Thursday, August 8, 2013

Berliner Dom, Pergammon Museum and Holocaust Memorial

Ah, the Berliner Dom.  I told you in one of my first posts I would get a closer look at it, and I kept that promise!  It is GORGEOUS.  I sat in the field in front of it and stared for quite a while.  Easily one of the most beautiful buildings I have ever seen(so far).  In the next update, I will show you the inside, as I went to a concert inside.  
Next, I went to the Pergammon museum:
"The site was designed by Alfred Messel and Ludwig Hoffmann and was constructed in twenty years, from 1910 to 1930. The Pergamon houses original-sized, reconstructed monumental buildings such as the Pergamon Altar and the Market Gate of Miletus, all consisting of parts transported from Turkey."















The Pergamon Altar



The Market Gate of Miletus







My favorite, The [reconstruction of] Ishtar Gate and the Processional Way, from Babylon.
There were two gates, The smaller one in front and the larger one behind it.  This here is the smaller one.  






Code of Hammurabi!!!!!!!!!!!  Actually no, the real one is in the Louvre.  This is a replica.  I got too excited when I saw this, followed by disappointment.  Still awesome though!
Outside the Sony Center



























Lots of musicians playing in the area, I sat and listened to this one.

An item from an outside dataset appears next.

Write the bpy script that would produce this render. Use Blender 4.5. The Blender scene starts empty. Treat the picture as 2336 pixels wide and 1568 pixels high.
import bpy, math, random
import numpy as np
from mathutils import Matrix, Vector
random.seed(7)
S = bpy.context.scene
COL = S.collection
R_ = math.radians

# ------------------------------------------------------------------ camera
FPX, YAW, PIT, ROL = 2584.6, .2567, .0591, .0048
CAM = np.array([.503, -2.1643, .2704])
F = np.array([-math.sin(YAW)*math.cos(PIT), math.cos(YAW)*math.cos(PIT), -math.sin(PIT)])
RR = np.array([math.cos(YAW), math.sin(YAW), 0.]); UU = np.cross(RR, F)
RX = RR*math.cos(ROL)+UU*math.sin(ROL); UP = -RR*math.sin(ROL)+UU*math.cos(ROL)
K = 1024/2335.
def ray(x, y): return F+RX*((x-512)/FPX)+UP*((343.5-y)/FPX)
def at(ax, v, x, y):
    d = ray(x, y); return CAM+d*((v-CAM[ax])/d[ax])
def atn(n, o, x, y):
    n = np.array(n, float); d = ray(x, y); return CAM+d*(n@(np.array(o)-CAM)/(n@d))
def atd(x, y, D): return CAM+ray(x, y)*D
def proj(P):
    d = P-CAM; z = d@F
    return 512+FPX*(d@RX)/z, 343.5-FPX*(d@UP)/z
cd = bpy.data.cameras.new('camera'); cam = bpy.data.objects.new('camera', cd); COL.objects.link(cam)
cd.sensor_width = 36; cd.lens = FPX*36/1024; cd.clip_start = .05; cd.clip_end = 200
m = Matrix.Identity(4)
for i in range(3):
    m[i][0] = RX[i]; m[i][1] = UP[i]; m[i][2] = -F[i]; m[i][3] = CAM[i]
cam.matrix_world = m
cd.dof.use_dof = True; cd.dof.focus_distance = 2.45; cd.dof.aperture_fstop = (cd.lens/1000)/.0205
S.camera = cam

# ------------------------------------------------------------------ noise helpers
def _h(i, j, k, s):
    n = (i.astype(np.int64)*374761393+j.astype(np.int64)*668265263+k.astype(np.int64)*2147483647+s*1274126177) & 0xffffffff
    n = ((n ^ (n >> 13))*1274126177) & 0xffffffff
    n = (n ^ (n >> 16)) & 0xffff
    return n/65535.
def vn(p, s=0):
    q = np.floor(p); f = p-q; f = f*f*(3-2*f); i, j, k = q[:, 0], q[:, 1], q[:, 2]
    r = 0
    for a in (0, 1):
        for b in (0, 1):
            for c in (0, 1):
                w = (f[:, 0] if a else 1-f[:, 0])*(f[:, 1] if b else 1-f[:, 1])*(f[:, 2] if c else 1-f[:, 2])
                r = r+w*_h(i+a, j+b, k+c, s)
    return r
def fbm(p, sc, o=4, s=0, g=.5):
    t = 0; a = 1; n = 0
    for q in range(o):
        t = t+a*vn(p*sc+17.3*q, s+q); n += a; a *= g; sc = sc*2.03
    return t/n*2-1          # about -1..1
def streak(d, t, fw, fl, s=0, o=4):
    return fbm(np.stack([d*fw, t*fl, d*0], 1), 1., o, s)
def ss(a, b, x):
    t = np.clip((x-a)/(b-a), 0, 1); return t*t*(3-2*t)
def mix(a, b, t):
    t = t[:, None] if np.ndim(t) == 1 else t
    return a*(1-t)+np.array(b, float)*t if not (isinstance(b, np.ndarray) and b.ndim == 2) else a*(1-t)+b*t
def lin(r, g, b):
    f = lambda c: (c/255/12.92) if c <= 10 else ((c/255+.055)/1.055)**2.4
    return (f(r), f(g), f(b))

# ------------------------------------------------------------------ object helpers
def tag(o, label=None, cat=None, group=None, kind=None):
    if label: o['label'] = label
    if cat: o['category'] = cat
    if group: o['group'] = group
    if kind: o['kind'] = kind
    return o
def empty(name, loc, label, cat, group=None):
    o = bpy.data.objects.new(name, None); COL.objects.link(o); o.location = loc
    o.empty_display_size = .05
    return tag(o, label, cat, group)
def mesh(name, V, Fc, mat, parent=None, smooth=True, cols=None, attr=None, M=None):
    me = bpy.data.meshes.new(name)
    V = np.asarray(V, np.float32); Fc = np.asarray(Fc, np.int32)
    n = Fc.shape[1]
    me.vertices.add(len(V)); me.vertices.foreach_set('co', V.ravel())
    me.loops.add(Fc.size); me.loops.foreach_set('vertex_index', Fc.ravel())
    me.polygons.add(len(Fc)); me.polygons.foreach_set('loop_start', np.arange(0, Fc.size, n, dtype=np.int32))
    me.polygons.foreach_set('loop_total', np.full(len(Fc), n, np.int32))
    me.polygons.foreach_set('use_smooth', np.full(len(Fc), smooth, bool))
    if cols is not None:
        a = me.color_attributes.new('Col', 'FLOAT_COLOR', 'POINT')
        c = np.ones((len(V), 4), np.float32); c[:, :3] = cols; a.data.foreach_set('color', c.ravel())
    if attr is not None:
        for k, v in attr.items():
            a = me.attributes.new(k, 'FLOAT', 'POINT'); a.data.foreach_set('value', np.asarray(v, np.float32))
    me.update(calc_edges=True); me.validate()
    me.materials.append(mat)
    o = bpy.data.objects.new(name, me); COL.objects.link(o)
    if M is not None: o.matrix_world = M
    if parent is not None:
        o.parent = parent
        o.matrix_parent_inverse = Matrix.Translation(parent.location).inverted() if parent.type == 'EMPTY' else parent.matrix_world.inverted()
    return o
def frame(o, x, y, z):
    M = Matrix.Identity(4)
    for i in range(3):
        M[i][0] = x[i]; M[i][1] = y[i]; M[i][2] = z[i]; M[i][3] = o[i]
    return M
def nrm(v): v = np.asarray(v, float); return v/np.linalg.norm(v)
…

Here is the courtyard at the Bendlerblock, where those behind the 20 July plot to assassinate Hitler were executed.  There was a movie about it made recently called Valkyrie.









Holocaust Memorial.  Very well done.  At first it looks like the blocks are approximately the same height, but once you start to walk around them, the ground level decreases and fluctuates and the concrete slabs vary in size.  "According to Eisenman's[the architect/designer] project text, the stelae are designed to produce an uneasy, confusing atmosphere, and the whole sculpture aims to represent a supposedly ordered system that has lost touch with human reason."
"It consists of a 19,000 m2 (4.7-acre) site covered with 2,711 concrete slabs or "stelae", arranged in a grid pattern on a sloping field."